▶ _SOURCE EXCERPT_
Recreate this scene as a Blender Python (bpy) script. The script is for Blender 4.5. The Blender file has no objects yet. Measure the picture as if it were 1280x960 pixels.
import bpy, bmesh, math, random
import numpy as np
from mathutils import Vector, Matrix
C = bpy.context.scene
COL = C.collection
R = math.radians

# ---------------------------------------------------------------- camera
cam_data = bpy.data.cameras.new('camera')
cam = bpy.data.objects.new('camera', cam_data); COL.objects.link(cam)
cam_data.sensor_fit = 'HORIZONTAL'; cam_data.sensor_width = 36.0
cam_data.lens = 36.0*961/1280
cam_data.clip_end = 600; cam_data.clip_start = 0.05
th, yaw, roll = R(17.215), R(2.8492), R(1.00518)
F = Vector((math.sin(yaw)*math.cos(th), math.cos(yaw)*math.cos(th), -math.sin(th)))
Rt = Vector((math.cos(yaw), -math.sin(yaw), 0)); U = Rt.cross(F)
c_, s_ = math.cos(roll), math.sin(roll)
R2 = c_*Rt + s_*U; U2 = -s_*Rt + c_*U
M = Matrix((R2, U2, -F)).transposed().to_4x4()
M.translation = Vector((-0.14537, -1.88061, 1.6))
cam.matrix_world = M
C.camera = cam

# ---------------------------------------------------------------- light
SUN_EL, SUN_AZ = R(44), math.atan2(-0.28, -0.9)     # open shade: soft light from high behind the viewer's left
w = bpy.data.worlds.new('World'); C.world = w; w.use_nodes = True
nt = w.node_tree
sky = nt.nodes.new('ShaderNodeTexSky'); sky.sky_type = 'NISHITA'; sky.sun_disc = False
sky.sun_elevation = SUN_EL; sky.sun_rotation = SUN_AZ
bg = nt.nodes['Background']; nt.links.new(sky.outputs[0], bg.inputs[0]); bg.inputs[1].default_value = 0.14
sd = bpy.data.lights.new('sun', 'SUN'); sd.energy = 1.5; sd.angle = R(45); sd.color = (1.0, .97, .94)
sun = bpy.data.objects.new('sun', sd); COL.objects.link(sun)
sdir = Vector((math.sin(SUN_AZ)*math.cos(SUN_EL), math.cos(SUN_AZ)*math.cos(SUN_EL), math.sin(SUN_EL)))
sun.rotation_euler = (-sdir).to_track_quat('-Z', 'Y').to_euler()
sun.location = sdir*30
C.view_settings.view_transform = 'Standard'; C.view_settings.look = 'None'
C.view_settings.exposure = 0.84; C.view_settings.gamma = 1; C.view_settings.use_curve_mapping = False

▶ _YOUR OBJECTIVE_
Please repeat word for word the lines above that run from the beginning through the line containing "R = math.radians", keeping both the first and that last line.

▶ _TASK ANSWER_
Recreate this scene as a Blender Python (bpy) script. The script is for Blender 4.5. The Blender file has no objects yet. Measure the picture as if it were 1280x960 pixels.
import bpy, bmesh, math, random
import numpy as np
from mathutils import Vector, Matrix
C = bpy.context.scene
COL = C.collection
R = math.radians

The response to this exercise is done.